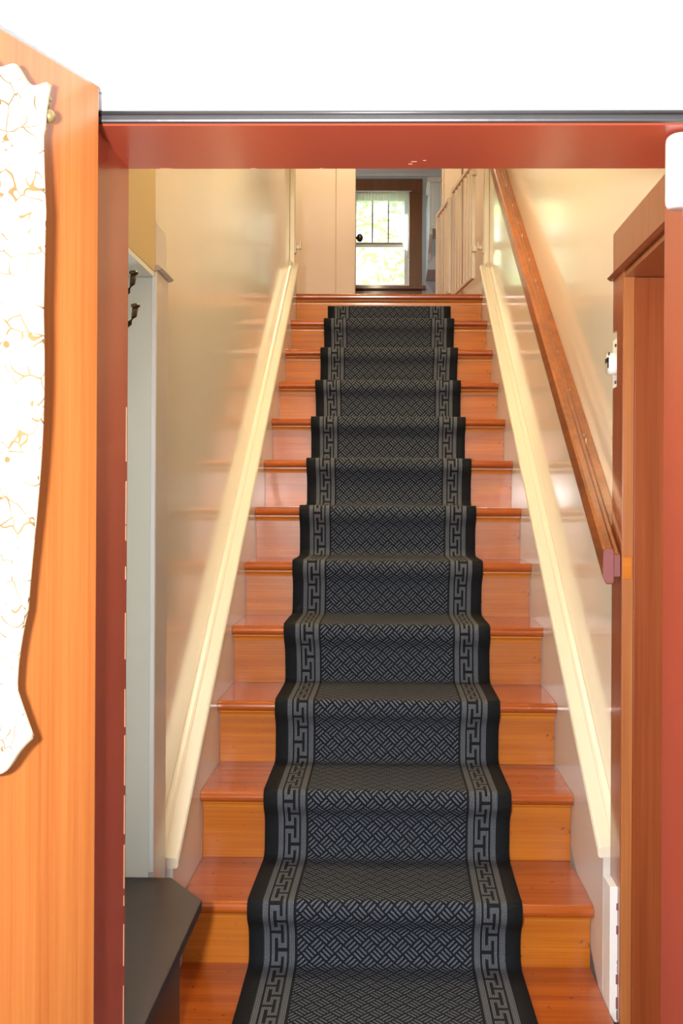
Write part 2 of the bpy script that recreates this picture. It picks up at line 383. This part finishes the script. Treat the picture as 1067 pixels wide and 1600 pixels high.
def stair_side(s, n, y_start):
    def capz(y): return .525 + .672*(y-2.28) if s > 0 else .458 + .695*(y-2.28)
    sk = prism('trim_%d' % n, [(y_start, .19 if s > 0 else 0), (y_start, capz(y_start)-.022), (5.46, capz(5.46)-.022), (5.46, 2.2), (4.9, 1.7)], 'X', s*HW, s*(WX-.0005), 'skirt')
    struct(sk, 'greige skirt board along the %s side of the stairs' % ('right' if s > 0 else 'left'))
    sl = math.atan(.672)
    bm = bmesh.new()
    prof = [(WX-.0005, -.024), (.501, -.024), (.497, -.020), (.496, -.012), (.499, -.004), (.504, 0), (.530, .002), (.532, .008), (.537, .013), (.544, .015), (WX-.0005, .016)]
    A = [bm.verts.new((s*x, y_start+.002, capz(y_start+.002)+zz)) for x, zz in prof]
    B = [bm.verts.new((s*x, 5.47, capz(5.47)+zz)) for x, zz in prof]
    k = len(prof)
    for i in range(k): bm.faces.new((A[i], A[(i+1) % k], B[(i+1) % k], B[i]))
    bm.faces.new(A); bm.faces.new(B[::-1])
    cp = link_mesh('cap_moulding', bm, 'cap', sk); cp['label'] = 'ivory cap moulding on the skirt board'
    struct(box('trim_%d' % (n+1), (min(s*.522, s*(WX-.0005)), 5.475, TOPZ+.001), (max(s*.522, s*(WX-.0005)), 5.515, CEIL-.001), 'cap', None, .004), 'ivory corner board at the top of the %s stair wall' % ('right' if s > 0 else 'left'))
    return sk
stair_side(-1, 2, 2.362)
sk = stair_side(1, 4, 2.335)
# white painted lower end of the right skirt with peeling purple paint
we = box('skirt_end', (HW+.0005, 2.262, .193), (HW+.022, 2.334, .50), 'white', sk, .002); we['label'] = 'white painted end of the skirt board'
bm = bmesh.new(); z = .2
while z < .46:
    l = random.uniform(.008, .03); add_box(bm, (HW+.018-random.uniform(0, .004), 2.2612, z), (HW+.0225, 2.263, z+l)); z += l+random.uniform(0, .006)
pe = link_mesh('peeling_paint', bm, 'railend', sk)

# ------------------------------------------------------------------ left nook casing
nk = empty('trim_6', (-WX, NY, 0)); struct(nk, 'greige casing with a stubby cap at the coat nook corner')
CX = -.526
box('casing', (-WX-.0005, NY, 0), (CX, NY+.115, NZ+.005), 'skirt', nk, .002)
e_ = box('casing_edge', (-.5372, NY-.007, .53), (CX-.0005, NY-.0005, NZ), 'white', nk, .001, 1); e_['label'] = 'casing edge with its lit brightness put into a white colour'  # light falling on this edge is put into its whiter colour
box('header_end', (-WX-.0005, NY, NZ+.016), (CX-.003, NY+.105, NZ+.115), 'skirt', nk, .002)
prism('header_fillet', [(-WX, NZ+.005), (CX+.004, NZ+.005), (CX+.011, NZ+.010), (CX+.004, NZ+.016), (-WX, NZ+.016)], 'Y', NY-.002, NY+.127, 'skirt', nk)
box('head_lining', (-.70, YI+.01, NZ-.012), (-.531, NY-.008, NZ-.001), 'nook', nk)
w2 = empty('window_2', (-.73, 1.77, .8)); struct(w2, 'small side window of the coat nook behind the open door')
boxes('sash', [((-.745, 1.471, .601), (-.715, 1.495, 1.849)), ((-.745, 2.035, .601), (-.715, 2.059, 1.849)), ((-.745, 1.495, .601), (-.715, 2.035, .625)), ((-.745, 1.495, 1.825), (-.715, 2.035, 1.849))], 'white', w2)
box('pane', (-.732, 1.4955, .6255), (-.728, 2.0345, 1.8245), 'glass', w2)
# ------------------------------------------------------------------ right door casing
rc = empty('door_2', (WX, NY, 0)); struct(rc, 'red brown stained side door casing beside the handrail')
RX = .525
PZ0, PZ1 = ZC+.262, ZC+.392     # notch around the switch plate
cas = prism('casing', [(2.24, 0), (2.335, 0), (2.335, PZ0), (2.295, PZ0), (2.295, PZ1), (2.335, PZ1), (2.335, NZ+.003), (2.24, NZ+.003)], 'X', RX, WX-.0005, 'redwood', rc)
box('casing_edge', (RX+.001, 2.2345, 0), (WX+.0003, 2.2398, NZ-.001), 'edgewood', rc, .001, 1)
pt = box('edge_patch', (RX+.0005, 2.2325, ZC-.176), (WX-.003, 2.2346, ZC-.126), 'nose', rc, .0005, 1); pt['label'] = 'light patch let into the casing edge'
box('jamb', (WX+.0005, 2.230, 0), (WX+.155, 2.2395, NZ-.013), 'redwood', rc, .001, 1)
box('jamb', (WX+.0005, YI+.014, 0), (WX+.155, YI+.03, NZ-.013), 'redwood', rc, .001, 1)
box('head_lining', (RX+.002, YI+.014, NZ-.012), (WX+.155, 2.238, NZ-.0005), 'redwood', rc)
box('header', (RX-.001, YI+.014, NZ+.016), (WX-.0005, 2.335, NZ+.112), 'redwood', rc, .002)
prism('header_fillet', [(WX-.0005, NZ+.003), (RX-.006, NZ+.003), (RX-.013, NZ+.009), (RX-.006, NZ+.0155), (WX-.0005, NZ+.0155)], 'Y', YI+.014, 2.345, 'redwood', rc)
ds_ = box('door_slab', (WX+.118, YI+.032, .008), (WX+.153, 2.22, NZ-.016), 'redwood', rc, .002)
kb = ball('knob', (WX+.09, YI+.1, .95), .026, 'brass', ds_)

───

*What is asked*:
Copy every line of the data word for word, omitting the images.

*Full response*:
Write part 2 of the bpy script that recreates this picture. It picks up at line 383. This part finishes the script. Treat the picture as 1067 pixels wide and 1600 pixels high.
def stair_side(s, n, y_start):
    def capz(y): return .525 + .672*(y-2.28) if s > 0 else .458 + .695*(y-2.28)
    sk = prism('trim_%d' % n, [(y_start, .19 if s > 0 else 0), (y_start, capz(y_start)-.022), (5.46, capz(5.46)-.022), (5.46, 2.2), (4.9, 1.7)], 'X', s*HW, s*(WX-.0005), 'skirt')
    struct(sk, 'greige skirt board along the %s side of the stairs' % ('right' if s > 0 else 'left'))
    sl = math.atan(.672)
    bm = bmesh.new()
    prof = [(WX-.0005, -.024), (.501, -.024), (.497, -.020), (.496, -.012), (.499, -.004), (.504, 0), (.530, .002), (.532, .008), (.537, .013), (.544, .015), (WX-.0005, .016)]
    A = [bm.verts.new((s*x, y_start+.002, capz(y_start+.002)+zz)) for x, zz in prof]
    B = [bm.verts.new((s*x, 5.47, capz(5.47)+zz)) for x, zz in prof]
    k = len(prof)
    for i in range(k): bm.faces.new((A[i], A[(i+1) % k], B[(i+1) % k], B[i]))
    bm.faces.new(A); bm.faces.new(B[::-1])
    cp = link_mesh('cap_moulding', bm, 'cap', sk); cp['label'] = 'ivory cap moulding on the skirt board'
    struct(box('trim_%d' % (n+1), (min(s*.522, s*(WX-.0005)), 5.475, TOPZ+.001), (max(s*.522, s*(WX-.0005)), 5.515, CEIL-.001), 'cap', None, .004), 'ivory corner board at the top of the %s stair wall' % ('right' if s > 0 else 'left'))
    return sk
stair_side(-1, 2, 2.362)
sk = stair_side(1, 4, 2.335)
# white painted lower end of the right skirt with peeling purple paint
we = box('skirt_end', (HW+.0005, 2.262, .193), (HW+.022, 2.334, .50), 'white', sk, .002); we['label'] = 'white painted end of the skirt board'
bm = bmesh.new(); z = .2
while z < .46:
    l = random.uniform(.008, .03); add_box(bm, (HW+.018-random.uniform(0, .004), 2.2612, z), (HW+.0225, 2.263, z+l)); z += l+random.uniform(0, .006)
pe = link_mesh('peeling_paint', bm, 'railend', sk)

# ------------------------------------------------------------------ left nook casing
nk = empty('trim_6', (-WX, NY, 0)); struct(nk, 'greige casing with a stubby cap at the coat nook corner')
CX = -.526
box('casing', (-WX-.0005, NY, 0), (CX, NY+.115, NZ+.005), 'skirt', nk, .002)
e_ = box('casing_edge', (-.5372, NY-.007, .53), (CX-.0005, NY-.0005, NZ), 'white', nk, .001, 1); e_['label'] = 'casing edge with its lit brightness put into a white colour'  # light falling on this edge is put into its whiter colour
box('header_end', (-WX-.0005, NY, NZ+.016), (CX-.003, NY+.105, NZ+.115), 'skirt', nk, .002)
prism('header_fillet', [(-WX, NZ+.005), (CX+.004, NZ+.005), (CX+.011, NZ+.010), (CX+.004, NZ+.016), (-WX, NZ+.016)], 'Y', NY-.002, NY+.127, 'skirt', nk)
box('head_lining', (-.70, YI+.01, NZ-.012), (-.531, NY-.008, NZ-.001), 'nook', nk)
w2 = empty('window_2', (-.73, 1.77, .8)); struct(w2, 'small side window of the coat nook behind the open door')
boxes('sash', [((-.745, 1.471, .601), (-.715, 1.495, 1.849)), ((-.745, 2.035, .601), (-.715, 2.059, 1.849)), ((-.745, 1.495, .601), (-.715, 2.035, .625)), ((-.745, 1.495, 1.825), (-.715, 2.035, 1.849))], 'white', w2)
box('pane', (-.732, 1.4955, .6255), (-.728, 2.0345, 1.8245), 'glass', w2)
# ------------------------------------------------------------------ right door casing
rc = empty('door_2', (WX, NY, 0)); struct(rc, 'red brown stained side door casing beside the handrail')
RX = .525
PZ0, PZ1 = ZC+.262, ZC+.392     # notch around the switch plate
cas = prism('casing', [(2.24, 0), (2.335, 0), (2.335, PZ0), (2.295, PZ0), (2.295, PZ1), (2.335, PZ1), (2.335, NZ+.003), (2.24, NZ+.003)], 'X', RX, WX-.0005, 'redwood', rc)
box('casing_edge', (RX+.001, 2.2345, 0), (WX+.0003, 2.2398, NZ-.001), 'edgewood', rc, .001, 1)
pt = box('edge_patch', (RX+.0005, 2.2325, ZC-.176), (WX-.003, 2.2346, ZC-.126), 'nose', rc, .0005, 1); pt['label'] = 'light patch let into the casing edge'
box('jamb', (WX+.0005, 2.230, 0), (WX+.155, 2.2395, NZ-.013), 'redwood', rc, .001, 1)
box('jamb', (WX+.0005, YI+.014, 0), (WX+.155, YI+.03, NZ-.013), 'redwood', rc, .001, 1)
box('head_lining', (RX+.002, YI+.014, NZ-.012), (WX+.155, 2.238, NZ-.0005), 'redwood', rc)
box('header', (RX-.001, YI+.014, NZ+.016), (WX-.0005, 2.335, NZ+.112), 'redwood', rc, .002)
prism('header_fillet', [(WX-.0005, NZ+.003), (RX-.006, NZ+.003), (RX-.013, NZ+.009), (RX-.006, NZ+.0155), (WX-.0005, NZ+.0155)], 'Y', YI+.014, 2.345, 'redwood', rc)
ds_ = box('door_slab', (WX+.118, YI+.032, .008), (WX+.153, 2.22, NZ-.016), 'redwood', rc, .002)
kb = ball('knob', (WX+.09, YI+.1, .95), .026, 'brass', ds_)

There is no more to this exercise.